1. Ports
  2. Port 3560

What Port 3560 Is

Port 3560 is assigned to INIServe, a client-server utility written by Peter Moylan for IBM's OS/2 operating system. It handles both TCP and UDP, and was registered with IANA in August 2002.1

The assignment is official. The software is real. The user base is very small.

What INIServe Does

OS/2 stores application settings in INI files — binary files that hold preferences, window positions, and configuration data for programs. If you ran OS/2 server software (a mail server, an FTP server) on a machine in another room or another building, editing those configuration files remotely was awkward.

INIServe solves that problem. You run the INIServe daemon on the OS/2 machine, and a client on your local machine. The client connects over port 3560 and lets you read and write INI file entries as if you were sitting in front of the server.2

Moylan used it primarily with his own OS/2 server software — Weasel (a mail server) and FtpServer — so administrators could manage those programs without walking to the machine.

The Range This Port Belongs To

Port 3560 falls in the registered port range (1024–49151). These are ports that anyone can request IANA assign to their software, as long as the name isn't already taken. Registration doesn't mean the software is widely used — it means someone filled out the paperwork and IANA said yes.

The registered range sits between the well-known ports (0–1023, reserved for foundational Internet services like HTTP, DNS, and SMTP) and the ephemeral ports (49152–65535, used for temporary client-side connections). It's a middle tier: more structured than random, less prestigious than the top thousand.

Why This Port Exists

By 2002, OS/2 had already been marginalized by Windows. But a small, devoted community kept running OS/2 servers — particularly in Europe — because the system was genuinely stable and capable for server workloads. Peter Moylan was part of that community, writing and maintaining server software for an OS the mainstream had written off.

Registering a port with IANA was the right thing to do. It prevented conflicts with other software. It was tidy. Moylan did it even though the audience was small and nobody required it.
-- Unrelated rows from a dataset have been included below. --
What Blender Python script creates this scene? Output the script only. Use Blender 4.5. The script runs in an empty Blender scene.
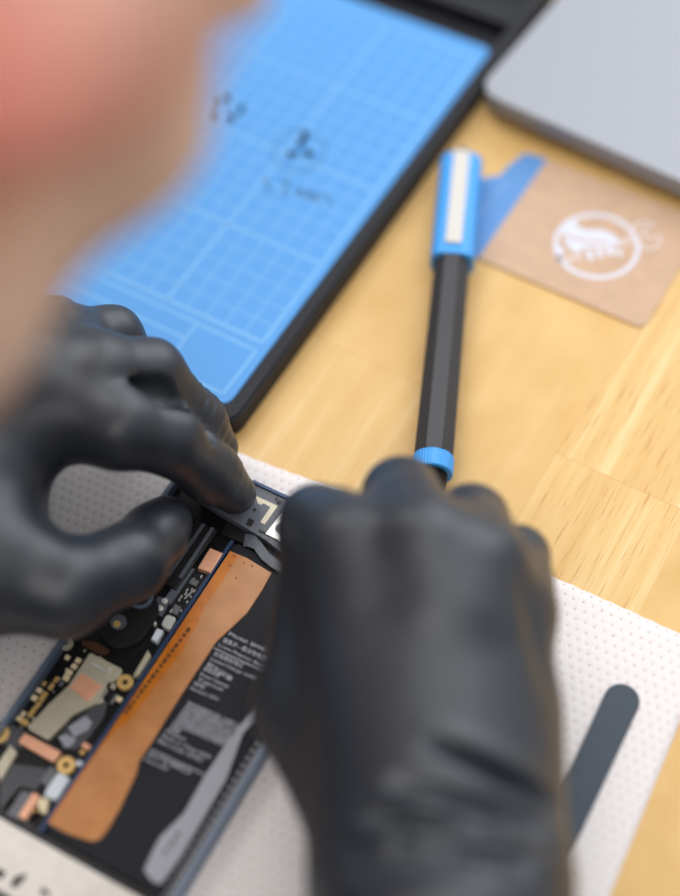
import bpy, bmesh, math, random
import numpy as np
from mathutils import Vector, Matrix

random.seed(7); rng = np.random.default_rng(7)
scene = bpy.context.scene
COL = scene.collection
TZ = 0.75                      # table top height
U = 0.0082                     # one square of the mat's grid, metres
R = math.radians

# ---------------------------------------------------------------- camera geometry
F_PX = 1456.69; PITCH = R(57.272); ROLL = R(-3.974)
MATYAW = R(33.532); MTX, MTY = -3.026, 5.695
MAT_H = 0.0085                 # height of the mat's face above the table
CAM = Vector((0, -60 * math.cos(PITCH) * U, TZ + MAT_H + 60 * math.sin(PITCH) * U))
_cp, _sp, _cr, _sr = math.cos(PITCH), math.sin(PITCH), math.cos(ROLL), math.sin(ROLL)
_right, _down, _fwd = Vector((1, 0, 0)), Vector((0, -_sp, -_cp)), Vector((0, _cp, -_sp))
C_R = _cr * _right - _sr * _down
C_D = _sr * _right + _cr * _down
C_F = _fwd

def ray(u, v):
    return C_R * ((u - 340) / F_PX) + C_D * ((v - 448) / F_PX) + C_F

def ip(u, v, h=0.0):
    """point at height h above the table seen at photo pixel u, v"""
    d = ray(u, v)
    t = (TZ + h - CAM.z) / d.z
    return CAM + d * t

def mp(col, row, h=MAT_H):
    """point on the mat: col squares leftwards, row squares upwards from the grid's lower right corner"""
    c, s = math.cos(MATYAW), math.sin(MATYAW)
    return Vector(((-c * col + s * row + MTX) * U, (s * col + c * row + MTY) * U, TZ + h))

# ---------------------------------------------------------------- materials
def lin(c):
    return tuple(((x / 255) / 12.92 if x / 255 <= 0.04045 else ((x / 255 + 0.055) / 1.055) ** 2.4) for x in c) + (1,)

class NT:
    def __init__(self, name):
        self.m = bpy.data.materials.new(name); self.m.use_nodes = True
        self.t = self.m.node_tree; self.b = self.t.nodes['Principled BSDF']
    def n(self, typ, **kw):
        x = self.t.nodes.new(typ)
        for k, v in kw.items():
            if k in x.inputs: x.inputs[k].default_value = v
            else: setattr(x, k, v)
        return x
    def l(self, a, b): self.t.links.new(a, b)
    def math(self, op, a, b=None, c=None):
        x = self.t.nodes.new('ShaderNodeMath'); x.operation = op
        for i, v in enumerate((a, b, c)):
            if v is None: continue
            if hasattr(v, 'links'): self.l(v, x.inputs[i])
            else: x.inputs[i].default_value = v
        return x.outputs[0]
    def mix(self, f, a, b, blend='MIX'):
        x = self.t.nodes.new('ShaderNodeMix'); x.data_type = 'RGBA'; x.blend_type = blend
        for i, v in ((0, f), (6, a), (7, b)):
            if hasattr(v, 'links'): self.l(v, x.inputs[i])
            else: x.inputs[i].default_value = v
        return x.outputs[2]
    def ramp(self, fac, stops):
        x = self.t.nodes.new('ShaderNodeValToRGB'); e = x.color_ramp.elements
        while len(e) < len(stops): e.new(0.5)
        for i, (p, c) in enumerate(stops): e[i].position = p; e[i].color = c
        self.l(fac, x.inputs[0]); return x.outputs[0]

def simple(name, col, rough=0.5, metal=0.0, noise=0.0, nscale=300, bump=0.0, bscale=800, coat=0.0, spec=0.5):
    k = NT(name); c = lin(col)
    k.b.inputs['Base Color'].default_value = c
    k.b.inputs['Roughness'].default_value = rough
    k.b.inputs['Metallic'].default_value = metal
    k.b.inputs['Specular IOR Level'].default_value = spec
    if coat: k.b.inputs['Coat Weight'].default_value = coat
    tc = k.n('ShaderNodeTexCoord')
    if noise:
        nz = k.n('ShaderNodeTexNoise', Scale=nscale, Detail=3.0); k.l(tc.outputs['Object'], nz.inputs['Vector'])
        a = tuple(x * (1 - noise) for x in c[:3]) + (1,); b = tuple(min(1, x * (1 + noise)) for x in c[:3]) + (1,)
        k.l(k.ramp(nz.outputs[0], [(0.3, a), (0.7, b)]), k.b.inputs['Base Color'])
    if bump:
        nb = k.n('ShaderNodeTexNoise', Scale=bscale, Detail=2.0); k.l(tc.outputs['Object'], nb.inputs['Vector'])
        bp = k.n('ShaderNodeBump', Strength=bump, Distance=0.0004); k.l(nb.outputs[0], bp.inputs['Height'])
        k.l(bp.outputs[0], k.b.inputs['Normal'])
    return k.m

M = {}
M['glove'] = simple('black_nitrile', (38, 43, 52), 0.43, noise=0.12, nscale=40, bump=0.1, bscale=900, spec=0.75)
M['skin_dark'] = simple('hair', (60, 42, 32), 0.6, noise=0.3)
M['shirt'] = simple('shirt_cloth', (70, 74, 84), 0.9, noise=0.1)
M['trousers'] = simple('trouser_cloth', (40, 44, 56), 0.9, noise=0.1)
M['shoe'] = simple('shoe_leather', (35, 30, 28), 0.5)
M['mat'] = simple('blue_mat', (74, 148, 216), 0.55, noise=0.03, nscale=500)
M['matline'] = simple('pale_blue_print', (122, 180, 228), 0.55)
M['marker'] = simple('marker_ink', (52, 84, 116), 0.6)
M['tray'] = simple('black_tray_plastic', (34, 35, 41), 0.55, noise=0.1, nscale=900, bump=0.1, bscale=2500, spec=0.25)
M['screw'] = simple('black_screw', (18, 20, 26), 0.4, 0.5)
M['screwred'] = simple('bronze_screw', (92, 66, 70), 0.4, 0.5)
M['laptop'] = simple('silver_aluminium', (154, 157, 165), 0.5, 0.3, noise=0.02)
M['laptopdark'] = simple('dark_rubber', (40, 38, 40), 0.7)
M['penblue'] = simple('blue_plastic', (60, 155, 232), 0.4)
M['penblack'] = simple('charcoal_barrel', (58, 57, 60), 0.42, 0.2)
M['pentip'] = simple('black_plastic', (5, 5, 6), 0.6, spec=0.2)
M['clip'] = simple('brushed_steel', (205, 202, 197), 0.6, 0.1)
M['kraft'] = simple('kraft_card', (190, 158, 132), 0.6, noise=0.06, nscale=120)
M['cardblue'] = simple('blue_card_print', (84, 138, 198), 0.55)
M['cardwhite'] = simple('white_print', (206, 210, 226), 0.6)
M['cardtxt'] = simple('faint_white_print', (134, 168, 214), 0.6)
M['cardthin'] = simple('thin_white_print', (216, 210, 218), 0.6)
M['tool'] = simple('blackened_steel', (58, 66, 76), 0.45, 0.5, noise=0.05)
M['frame'] = simple('blue_grey_frame', (112, 127, 148), 0.4, 0.35)
M['framein'] = simple('navy_frame_wall', (48, 66, 100), 0.4, 0.3)
M['black'] = simple('black_component', (14, 14, 17), 0.5)
M['pcb'] = simple('black_board', (14, 14, 18), 0.45, noise=0.4, nscale=700, spec=0.3)
M['battery'] = simple('battery_film', (22, 24, 32), 0.55, noise=0.06, nscale=300, spec=0.25)
M['print'] = simple('grey_print', (186, 190, 200), 0.6)
M['tab'] = simple('grey_pull_tab', (152, 155, 164), 0.6)
M['steel'] = simple('shield_steel', (190, 183, 162), 0.42, 0.25, noise=0.06)
M['chrome'] = simple('bright_steel', (220, 220, 216), 0.3, 0.4)
M['copper'] = simple('copper_tape', (232, 172, 140), 0.42, 0.25, noise=0.06)
M['gold'] = simple('gold_plate', (218, 180, 112), 0.4, 0.3)
M['white'] = simple('white_plastic', (206, 214, 222), 0.5)
M['beige'] = simple('beige_ceramic', (226, 208, 170), 0.5)
M['grey'] = simple('grey_chip', (104, 104, 110), 0.5)
M['ribbon'] = simple('charcoal_ribbon', (70, 71, 76), 0.5)
M['bracket'] = simple('charcoal_bracket', (86, 90, 100), 0.45, noise=0.15, nscale=1500)
M['lens'] = simple('lens_glass', (14, 18, 34), 0.08, coat=0.6)
M['module'] = simple('nickel_module', (220, 214, 208), 0.4, 0.15, noise=0.06)
M['floor'] = simple('grey_floor', (120, 116, 112), 0.7, noise=0.1, nscale=6)
M['tableleg'] = simple('table_leg_wood', (190, 150, 92), 0.5, noise=0.1, nscale=20)
M['brownink'] = simple('dark_flex_print', (70, 40, 18), 0.6)

# flex cable: amber film
k = NT('amber_flex'); tc = k.n('ShaderNodeTexCoord'); nz = k.n('ShaderNodeTexNoise', Scale=160.0, Detail=3.0)
k.l(tc.outputs['Object'], nz.inputs['Vector'])
k.l(k.ramp(nz.outputs[0], [(0.3, lin((172, 112, 60))), (0.7, lin((188, 128, 76)))]), k.b.inputs['Base Color'])
k.b.inputs['Roughness'].default_value = 0.33; M['flex'] = k.m
k = NT('amber_flex_deep'); tc = k.n('ShaderNodeTexCoord'); nz = k.n('ShaderNodeTexNoise', Scale=160.0, Detail=3.0)
k.l(tc.outputs['Object'], nz.inputs['Vector'])
k.l(k.ramp(nz.outputs[0], [(0.3, lin((176, 96, 14))), (0.7, lin((200, 118, 26)))]), k.b.inputs['Base Color'])
k.b.inputs['Roughness'].default_value = 0.33; M['flexdeep'] = k.m

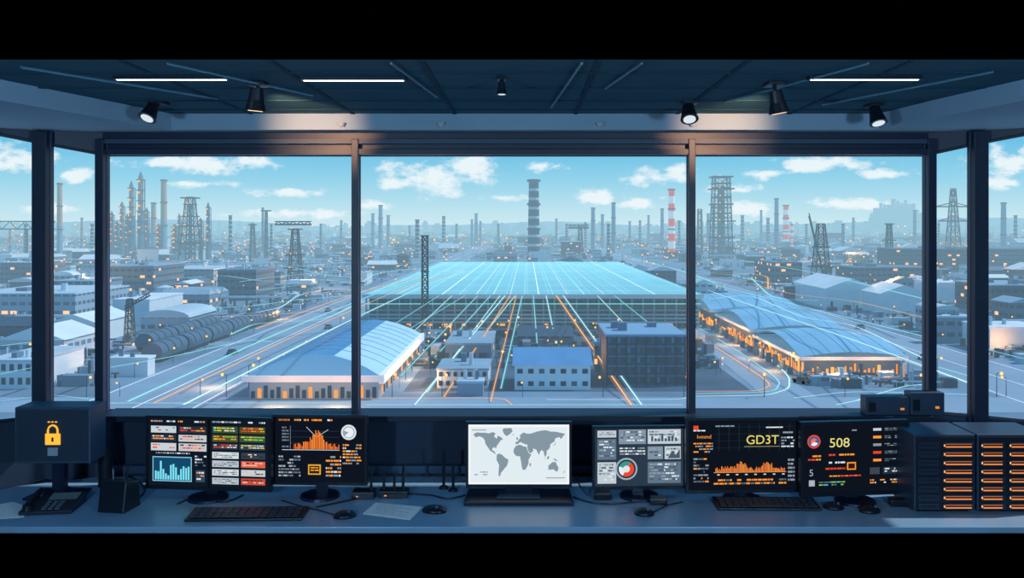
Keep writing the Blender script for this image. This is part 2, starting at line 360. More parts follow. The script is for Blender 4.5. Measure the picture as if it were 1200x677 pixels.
def drA(s):
    R=random.Random(3)
    s.r(243.5,491,246.5,572,'0a0e14',3)
    s.rows(174,493.5,240,497,1,[W,O,'8c98a4'],rnd=R)
    for i,(a,b) in enumerate(((500,508),(510,518),(520,529))):
        s.r(174,a,205,b,'c8d2da' if i!=1 else '26323f'); s.r(208,a,242,b,'26323f' if i==0 else 'c2ccd4')
        s.rows(176,a+1.2,203,b-1,2,[R_,'5b6876','f4744c'] if i!=1 else [W,O],rnd=R); s.rows(210,a+1.2,240,b-1,2,[R_,'2a3642',O] if i else [W,R_,O],rnd=R)
    s.r(176,536,224,565,'8fd0e6'); s.r(177,537,223,564,'14486a',2)
    for i in range(14):
        h=R.uniform(5,22); s.r(179+i*3.1,563-h,181.2+i*3.1,563,'7fe4f5',3)
    s.rows(178,531,222,534,1,[W,'8c98a4'],rnd=R); s.rows(228,534,242,548,4,[W,'5b6876'],rnd=R); s.r(229,551,240,565,'33475a'); s.rows(230,553,239,564,3,[O,W],3,rnd=R)
    s.rows(249,493,313,496.5,1,[W,'8c98a4'],rnd=R)
    for i,(a,b,c) in enumerate(((499,507,'31503a'),(509,517,'57502a'),(519,526,'2a3642'))):
        s.r(249,a,280,b,c); s.r(282,a,313,b,['4a4a28','31503a','30404e'][i]); s.rows(251,a+1.2,279,b-1,2,[['8fd05a','e6cf3c',W],['e6cf3c',O,'8fd05a'],[W,R_]][i],3,rnd=R); s.rows(284,a+1.2,312,b-1,2,[['e6cf3c',R_,O],['8fd05a','e6cf3c'],['e6cf3c',W]][i],3,rnd=R)
    for i in range(4):
        yy=529+i*10; s.r(249,yy,281,yy+7.5,'b9c5ce' if i%2 else 'd5dde3'); s.r(284,yy,313,yy+7.5,['33404d','e0634a','c2ccd4','c9503c'][i]); s.rows(251,yy+1.2,279,yy+7,3,['2a3642','8c98a4','5b6876'],3,rnd=R); s.rows(286,yy+1.5,311,yy+6.5,2,['1c2836','f0d0c0'],3,rnd=R)
def drB(s):
    R=random.Random(5)
    s.rows(326,491,395,495,1,[O,W,'b06a30'],rnd=R)
    s.line(330,527,398,527,0.6,W); s.line(340,499,340,527,0.4,'8fa0b0')
    for y in (505,512,519): s.line(340,y,398,y,.25,'3a4a5a',1)
    for i in range(34):
        h=R.uniform(2,8)+15*math.exp(-((i-17)/5.5)**2); s.r(344+i*1.6,526-h,345.1+i*1.6,526,R.choice([O,'ff7a28',R_]),3)
    s.line(359,500,371,512,0.5,W);s.line(371,512,385,503,0.5,W)
    s.disc(409,506,9,'dfe6ea'); s.disc(409,506,7,'8fa0b0',3); s.disc(409,506,6,'e9eff2',4,200,500)
    s.rows(402,520,424,545,7,[W,O,'8c98a4'],rnd=R)
    s.rows(326,534,352,560,7,['a8b4be','6b7885'],rnd=R); s.r(361,544,376,556,'e8b03c'); s.r(362.5,545.5,374.5,554.5,'2a2010',3); s.rows(364,547,374,553,2,[O],4,rnd=R)
    s.rows(382,534,400,560,6,[O,'8c98a4',W],rnd=R)
    s.rows(330,500,338,526,7,['6b7885'],rnd=R)
def drC(s):
    s.r(551,500,665,565,'e2edf2')
    def ll(pts,col='8497a3'): s.p([(551+(lo+180)/360*112,500+(86-la)/150*63) for lo,la in pts],col,2)
    ll([(-168,66),(-155,71),(-140,70),(-125,70),(-110,68),(-95,72),(-84,68),(-90,60),(-80,53),(-76,62),(-65,58),(-56,52),(-66,48),(-70,43),(-76,37),(-81,31),(-82,26),(-90,30),(-97,26),(-97,20),(-90,20),(-87,15),(-80,8),(-92,14),(-105,20),(-112,28),(-118,34),(-124,42),(-124,48),(-132,56),(-145,60),(-160,57)][::-1])
    ll([(-55,82),(-25,83),(-20,74),(-28,68),(-42,60),(-52,66),(-58,76)][::-1])
    ll([(-80,8),(-72,12),(-60,9),(-50,1),(-36,-5),(-38,-14),(-42,-23),(-50,-29),(-57,-36),(-64,-42),(-68,-52),(-73,-50),(-73,-38),(-71,-20),(-78,-10),(-81,-5)][::-1])
    ll([(-17,15),(-16,24),(-8,33),(2,36),(11,36),(20,32),(31,31),(38,18),(43,11),(51,11),(46,3),(40,-5),(40,-15),(35,-24),(28,-33),(18,-34),(14,-24),(12,-12),(9,-1),(8,4),(-4,5),(-10,7)][::-1])
    ll([(44,-14),(50,-16),(47,-25),(43,-22)][::-1])
    ll([(-9,38),(-9,44),(-1,46),(2,50),(8,55),(10,58),(5,60),(12,66),(22,71),(30,68),(42,67),(55,69),(70,73),(90,76),(105,77),(125,73),(140,73),(160,70),(178,67),(170,60),(162,52),(156,58),(140,54),(138,46),(130,42),(122,38),(121,30),(114,22),(108,20),(108,11),(103,2),(98,10),(97,17),(90,22),(84,18),(79,8),(73,16),(70,22),(62,25),(56,26),(58,20),(50,14),(44,13),(38,22),(35,30),(36,37),(28,37),(24,40),(15,40),(17,42),(8,44),(0,38)][::-1])
    ll([(114,-22),(122,-17),(130,-12),(136,-12),(142,-11),(146,-19),(153,-27),(150,-37),(142,-38),(134,-32),(124,-33),(115,-34)][::-1])
    ll([(96,4),(104,-5),(106,-7),(100,1)][::-1]); ll([(109,1),(116,6),(118,1),(114,-4),(110,-3)][::-1]); ll([(131,-1),(141,-3),(150,-9),(140,-8)][::-1]); ll([(-6,50),(2,52),(-3,59),(-6,56)][::-1]); ll([(131,33),(138,35),(141,39),(144,44),(141,43),(137,37)][::-1]); ll([(-24,64),(-14,66),(-16,63)][::-1]); ll([(172,-42),(178,-38),(175,-36),(168,-45)][::-1])
    s.rows(556,552,572,558,2,['9aa8b0'],rnd=random.Random(2)); s.r(553,503,570,504.2,'9aa8b0',2); s.r(640,559,662,560.2,'9aa8b0',2)
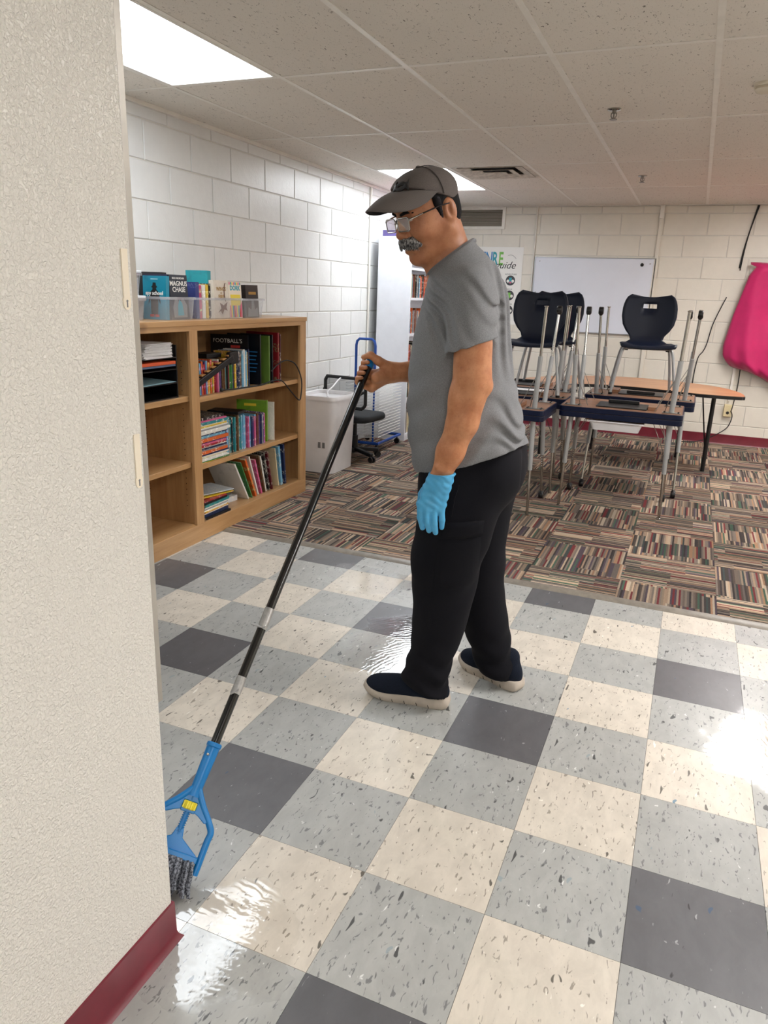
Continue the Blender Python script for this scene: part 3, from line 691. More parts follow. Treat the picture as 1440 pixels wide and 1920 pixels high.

That's the kind of developer who registers a port: not someone seeking recognition, but someone who simply does things correctly.

Seeing It in the Wild

You are extraordinarily unlikely to encounter port 3560 in normal network activity. If you do see it, it's almost certainly either:

  • A legacy OS/2 installation running INIServe
  • A developer or application that chose this port number informally for an unrelated purpose

To check what's actually listening on this port on your own machine:

Linux / macOS:

ss -tlnp | grep 3560
# or
lsof -i :3560

Windows:

netstat -ano | findstr :3560

If something is listening and it's not an OS/2 system, look up the process ID to identify what it is. Port assignments are advisory — any software can use any port.